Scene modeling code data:
--

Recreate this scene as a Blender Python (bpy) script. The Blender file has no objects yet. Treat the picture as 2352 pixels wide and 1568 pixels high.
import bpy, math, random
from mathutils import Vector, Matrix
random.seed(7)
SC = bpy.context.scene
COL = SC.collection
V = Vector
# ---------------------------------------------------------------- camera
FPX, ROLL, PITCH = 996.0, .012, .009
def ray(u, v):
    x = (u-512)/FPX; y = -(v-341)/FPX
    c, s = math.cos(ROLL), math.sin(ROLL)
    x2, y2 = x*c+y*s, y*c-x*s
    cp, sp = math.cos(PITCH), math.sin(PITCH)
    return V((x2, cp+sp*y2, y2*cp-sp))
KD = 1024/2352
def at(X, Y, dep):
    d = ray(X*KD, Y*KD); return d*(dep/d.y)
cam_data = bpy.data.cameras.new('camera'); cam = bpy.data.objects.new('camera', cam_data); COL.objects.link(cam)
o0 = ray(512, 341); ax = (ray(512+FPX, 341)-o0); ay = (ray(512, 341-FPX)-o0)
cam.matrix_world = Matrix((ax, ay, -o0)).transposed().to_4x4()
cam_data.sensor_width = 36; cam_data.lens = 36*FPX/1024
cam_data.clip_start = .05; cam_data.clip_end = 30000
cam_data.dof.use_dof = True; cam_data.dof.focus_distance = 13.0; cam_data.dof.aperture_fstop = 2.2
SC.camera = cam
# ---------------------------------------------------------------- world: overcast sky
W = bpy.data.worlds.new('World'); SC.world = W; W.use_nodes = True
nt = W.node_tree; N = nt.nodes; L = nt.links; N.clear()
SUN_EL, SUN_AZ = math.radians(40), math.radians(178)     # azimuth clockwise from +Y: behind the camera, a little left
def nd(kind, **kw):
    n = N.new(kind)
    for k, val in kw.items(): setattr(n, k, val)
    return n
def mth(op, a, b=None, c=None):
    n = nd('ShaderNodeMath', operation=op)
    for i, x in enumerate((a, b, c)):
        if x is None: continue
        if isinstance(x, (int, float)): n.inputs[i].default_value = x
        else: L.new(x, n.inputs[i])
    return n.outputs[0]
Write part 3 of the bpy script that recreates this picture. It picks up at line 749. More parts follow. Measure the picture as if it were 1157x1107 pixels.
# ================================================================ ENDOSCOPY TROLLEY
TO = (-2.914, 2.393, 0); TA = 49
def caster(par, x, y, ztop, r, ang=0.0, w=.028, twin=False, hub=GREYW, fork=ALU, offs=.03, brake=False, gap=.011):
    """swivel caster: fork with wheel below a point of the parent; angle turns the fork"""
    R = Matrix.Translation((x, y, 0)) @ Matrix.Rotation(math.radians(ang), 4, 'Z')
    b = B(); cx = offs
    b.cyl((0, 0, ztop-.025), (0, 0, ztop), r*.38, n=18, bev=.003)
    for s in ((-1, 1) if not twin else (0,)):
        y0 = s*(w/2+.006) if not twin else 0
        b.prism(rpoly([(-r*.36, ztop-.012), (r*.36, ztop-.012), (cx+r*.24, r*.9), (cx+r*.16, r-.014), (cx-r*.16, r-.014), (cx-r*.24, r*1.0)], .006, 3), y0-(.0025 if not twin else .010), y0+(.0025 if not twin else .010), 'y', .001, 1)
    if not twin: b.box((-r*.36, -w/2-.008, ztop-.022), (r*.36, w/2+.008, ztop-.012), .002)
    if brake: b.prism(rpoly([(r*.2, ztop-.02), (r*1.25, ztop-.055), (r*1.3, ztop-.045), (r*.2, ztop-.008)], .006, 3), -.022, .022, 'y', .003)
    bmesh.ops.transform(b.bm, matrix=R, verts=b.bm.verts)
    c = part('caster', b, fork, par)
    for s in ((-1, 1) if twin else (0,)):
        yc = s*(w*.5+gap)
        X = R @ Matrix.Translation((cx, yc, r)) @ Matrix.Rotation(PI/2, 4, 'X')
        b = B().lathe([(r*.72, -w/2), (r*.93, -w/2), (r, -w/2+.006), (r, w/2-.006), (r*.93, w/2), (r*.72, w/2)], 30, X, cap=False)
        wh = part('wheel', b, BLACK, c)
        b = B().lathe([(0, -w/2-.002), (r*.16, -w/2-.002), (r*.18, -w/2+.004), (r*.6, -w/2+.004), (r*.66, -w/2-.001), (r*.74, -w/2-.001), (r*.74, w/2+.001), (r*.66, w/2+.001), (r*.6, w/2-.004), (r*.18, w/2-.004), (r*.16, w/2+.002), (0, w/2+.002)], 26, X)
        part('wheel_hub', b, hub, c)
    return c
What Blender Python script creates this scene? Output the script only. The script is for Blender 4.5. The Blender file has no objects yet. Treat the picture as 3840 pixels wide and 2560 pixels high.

--

# STATED TASK
Reproduce each record exactly as it appears.

# RESPONSE TO THE EXERCISE
Recreate this scene as a Blender Python (bpy) script. The Blender file has no objects yet. Treat the picture as 2352 pixels wide and 1568 pixels high.
import bpy, math, random
from mathutils import Vector, Matrix
random.seed(7)
SC = bpy.context.scene
COL = SC.collection
V = Vector
# ---------------------------------------------------------------- camera
FPX, ROLL, PITCH = 996.0, .012, .009
def ray(u, v):
    x = (u-512)/FPX; y = -(v-341)/FPX
    c, s = math.cos(ROLL), math.sin(ROLL)
    x2, y2 = x*c+y*s, y*c-x*s
    cp, sp = math.cos(PITCH), math.sin(PITCH)
    return V((x2, cp+sp*y2, y2*cp-sp))
KD = 1024/2352
def at(X, Y, dep):
    d = ray(X*KD, Y*KD); return d*(dep/d.y)
cam_data = bpy.data.cameras.new('camera'); cam = bpy.data.objects.new('camera', cam_data); COL.objects.link(cam)
o0 = ray(512, 341); ax = (ray(512+FPX, 341)-o0); ay = (ray(512, 341-FPX)-o0)
cam.matrix_world = Matrix((ax, ay, -o0)).transposed().to_4x4()
cam_data.sensor_width = 36; cam_data.lens = 36*FPX/1024
cam_data.clip_start = .05; cam_data.clip_end = 30000
cam_data.dof.use_dof = True; cam_data.dof.focus_distance = 13.0; cam_data.dof.aperture_fstop = 2.2
SC.camera = cam
# ---------------------------------------------------------------- world: overcast sky
W = bpy.data.worlds.new('World'); SC.world = W; W.use_nodes = True
nt = W.node_tree; N = nt.nodes; L = nt.links; N.clear()
SUN_EL, SUN_AZ = math.radians(40), math.radians(178)     # azimuth clockwise from +Y: behind the camera, a little left
def nd(kind, **kw):
    n = N.new(kind)
    for k, val in kw.items(): setattr(n, k, val)
    return n
def mth(op, a, b=None, c=None):
    n = nd('ShaderNodeMath', operation=op)
    for i, x in enumerate((a, b, c)):
        if x is None: continue
        if isinstance(x, (int, float)): n.inputs[i].default_value = x
        else: L.new(x, n.inputs[i])
    return n.outputs[0]
Write part 3 of the bpy script that recreates this picture. It picks up at line 749. More parts follow. Measure the picture as if it were 1157x1107 pixels.
# ================================================================ ENDOSCOPY TROLLEY
TO = (-2.914, 2.393, 0); TA = 49
def caster(par, x, y, ztop, r, ang=0.0, w=.028, twin=False, hub=GREYW, fork=ALU, offs=.03, brake=False, gap=.011):
    """swivel caster: fork with wheel below a point of the parent; angle turns the fork"""
    R = Matrix.Translation((x, y, 0)) @ Matrix.Rotation(math.radians(ang), 4, 'Z')
    b = B(); cx = offs
    b.cyl((0, 0, ztop-.025), (0, 0, ztop), r*.38, n=18, bev=.003)
    for s in ((-1, 1) if not twin else (0,)):
        y0 = s*(w/2+.006) if not twin else 0
        b.prism(rpoly([(-r*.36, ztop-.012), (r*.36, ztop-.012), (cx+r*.24, r*.9), (cx+r*.16, r-.014), (cx-r*.16, r-.014), (cx-r*.24, r*1.0)], .006, 3), y0-(.0025 if not twin else .010), y0+(.0025 if not twin else .010), 'y', .001, 1)
    if not twin: b.box((-r*.36, -w/2-.008, ztop-.022), (r*.36, w/2+.008, ztop-.012), .002)
    if brake: b.prism(rpoly([(r*.2, ztop-.02), (r*1.25, ztop-.055), (r*1.3, ztop-.045), (r*.2, ztop-.008)], .006, 3), -.022, .022, 'y', .003)
    bmesh.ops.transform(b.bm, matrix=R, verts=b.bm.verts)
    c = part('caster', b, fork, par)
    for s in ((-1, 1) if twin else (0,)):
        yc = s*(w*.5+gap)
        X = R @ Matrix.Translation((cx, yc, r)) @ Matrix.Rotation(PI/2, 4, 'X')
        b = B().lathe([(r*.72, -w/2), (r*.93, -w/2), (r, -w/2+.006), (r, w/2-.006), (r*.93, w/2), (r*.72, w/2)], 30, X, cap=False)
        wh = part('wheel', b, BLACK, c)
        b = B().lathe([(0, -w/2-.002), (r*.16, -w/2-.002), (r*.18, -w/2+.004), (r*.6, -w/2+.004), (r*.66, -w/2-.001), (r*.74, -w/2-.001), (r*.74, w/2+.001), (r*.66, w/2+.001), (r*.6, w/2-.004), (r*.18, w/2-.004), (r*.16, w/2+.002), (0, w/2+.002)], 26, X)
        part('wheel_hub', b, hub, c)
    return c
What Blender Python script creates this scene? Output the script only. The script is for Blender 4.5. The Blender file has no objects yet. Treat the picture as 3840 pixels wide and 2560 pixels high.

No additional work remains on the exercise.